Central Bank Digital Currencies (CBDCs)

CBDCs are the heavyweight of the group. Issued directly by a country’s central bank, they’re the digital form of sovereign money. That means they carry the full backing of the state, making them the closest thing to pure digital cash you can get.

The Perks (And Quirks) Of Tokenised Deposits

Tokenised deposits bring some serious upgrades to the table, but like any new tech, they’re not without a few trade-offs.

Why they’re exciting

First is speed. By running on blockchain rails, tokenised deposits can enable near-instant settlement, cutting out the usual waiting game. Then there’s programmability, payments can be automated with smart contracts, unlocking use cases like conditional transfers or real-time trade settlements. And importantly, they don’t reinvent money. Because they’re still bank liabilities, they come with a level of trust and familiarity that businesses and institutions already rely on.

Where things get tricky

That said, it’s not all smooth sailing. Adoption is still early, which means limited networks and interoperability between banks can slow things down. Not every system talks to each other just yet. There’s also the question of infrastructure. These solutions often run on permissioned networks, which may limit openness compared to public blockchains. And while they inherit the trust of banks, they also inherit some of the same constraints, like operating within existing regulatory and banking frameworks.

So Why Should You Care?

Tokenised deposits might sound like something happening deep in the plumbing of the financial system, and for now, they are. But just like faster internet or better payment rails, these behind-the-scenes upgrades tend to show up where it matters most; that being in your everyday experience.

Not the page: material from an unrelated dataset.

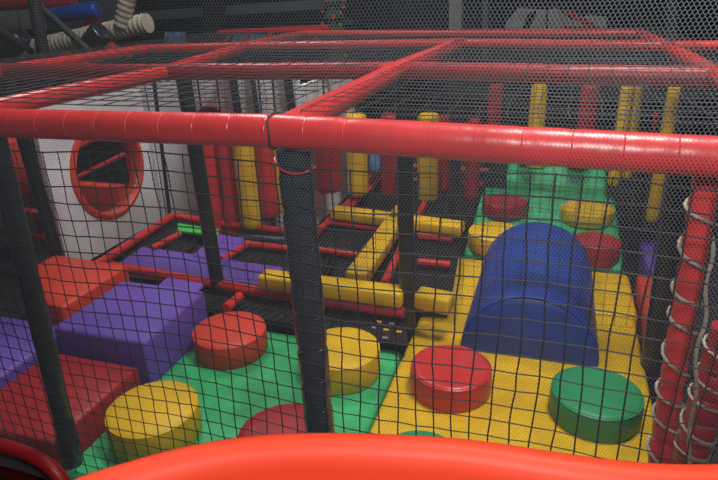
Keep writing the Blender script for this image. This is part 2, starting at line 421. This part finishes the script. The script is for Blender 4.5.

If banks get this right, sending money across borders could become quicker, cheaper, and far less frustrating. Businesses could settle transactions in real time, and individuals might eventually enjoy smoother, near-instant payments without jumping through tedious hoops.

FAQs

Tokenised deposits are digital representations of commercial bank money recorded on a blockchain or distributed ledger (DLT), acting as a 1:1, regulated, and programmable version of traditional deposits. They allow for instant, 24/7, and simultaneous settlement, representing a direct claim on a bank, unlike stablecoins.

Maybank’s tokenised deposit pilot is a pioneering project in Malaysia, launched in February 2026, to test Ringgit-denominated deposit tokens for near real-time, secure, cross-border payments via blockchain. Partnering with Yinson Holdings Berhad, this pilot is supervised by Bank Negara Malaysia (BNM) to advance blockchain technology in finance.

Bank Negara Malaysia’s (BNM) Digital Asset Innovation Hub (DAIH), launched in June 2025, is a collaborative, regulatory-supported platform designed to explore blockchain technology and tokenisation in the financial sector. It enables testing of ringgit stablecoins, tokenised deposits, and other digital assets in a secure, controlled environment to promote financial innovation and stability.

Tokenised deposits are digital representations of fiat money held in regulated bank accounts, acting as bank liabilities on blockchain rails, while stablecoins are digital assets issued by private, often non-bank entities, backed by reserve assets like cash or Treasuries.

No, tokenised deposits are not the same as cryptocurrency. While both utilise blockchain technology for digital transactions, tokenised deposits are regulated, 1:1 representations of bank deposits (fiat currency) that remain liabilities of the bank. Conversely, cryptocurrencies are often decentralised assets that, unlike tokenised deposits, are typically not backed by insured fiat deposits.